Pearl Harbor has been resolved. September 11th has not and may never be in our lifetimes and beyond.
That is a bleak but inescapable conclusion.
Pearl Harbor precipitated an all-out war with Japan and, shortly after, Germany, which ended after a few exceptionally brutal years. Japan and Germany (after unification) then became our allies and are now, even in the current context, prosperous, modern democratic states.
September 11th has precipitated no such thing. From the beginning we were unsure how to name our adversary (or unwilling to) and how to deal with him or her. That has only become worse. Now we live in a time when we can’t even call the perpetrator of the Ft. Hood massacre a jihadist even though he was taking his marching orders from a man we killed because he was a jihadist.
At this same moment, the entire Middle East is morphing into a fundamentalist Islamic mega-state under the nonsensical rubric of the “Arab Spring.” Meanwhile, like docile sheep we line up at airports to take off our shoes and have our genitals examined. Most of our children cannot remember what it was to fly without this humiliating inconvenience. One time — in a universe far, far away — we used to walk those same children onto the plane to go see their relatives. Remember that? Remember those days? As far as we can tell, they are gone forever.
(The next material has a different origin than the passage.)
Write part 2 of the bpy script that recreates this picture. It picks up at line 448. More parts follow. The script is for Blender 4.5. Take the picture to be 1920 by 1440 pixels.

The legacy of September 11th is everywhere, in our schools, in our military, in our police forces, in our churches, and, of course, in our media — all of whom have been overwhelmed by a reactionary political correctness.
At first it wasn’t that way. In the early months and years after September 11th, we were “one people” as I have never experienced it, almost “Great Generation”-like in our determination. Those days are long gone. We live now in an atmosphere of permanent insecurity, a kind of self-imposed fog whose next development, it seems depressingly inevitable, will be a nuclear Iran.
Yes, every year on September 11th we celebrate the sterling behavior of first responders on the fateful day (and we should) as well as praise ourselves for not having had a similar event (keep your fingers crossed)… but nothing has changed. It has only gotten worse.